In many ways, the universe would feel bigger than ever. But it would also be more manageable than ever. We’d understand the smallness of Planet Earth in amongst everything else, being able to instantly map the Milky Way, and even our entire universe as we currently view it. We’d also know all there is to know about our own timelines - our own life and death stories - but also everything about every possible alternate version of ourselves. Again, our lives would feel crazier than ever, but also easier to accept and comprehend as one strand of truly infinite possibilities.

With tenth dimensional powers we could actually see and experience the lives of anyone or anything; much as we could appreciate any other planet as existing in a similar state of importance and uniqueness as Earth.
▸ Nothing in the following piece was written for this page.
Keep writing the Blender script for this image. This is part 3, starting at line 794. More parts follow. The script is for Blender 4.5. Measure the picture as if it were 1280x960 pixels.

All possible combinations of the fundamental forces of nature would be accessible for us. We’d have god-like omniscience and wisdom, with the only “limit” placed on our knowledge being that we’d already know everything there is to know. We’d no longer be tethered to a single perspective or a single point in space or time; instead allowed to travel through and enjoy every single aspect of it.

Unfortunately, while some argue that ten dimensions could be a mathematical necessity for our reality… We’re a long way away from unlocking new dimensions for ourselves. Until then, we’re like a fish that spends its life in the ocean but suspects that there’s a completely different world above the water. The potentially multi-dimensional multiverse is close, but also so, so far away. And that’s what would happen if we found a tenth dimension.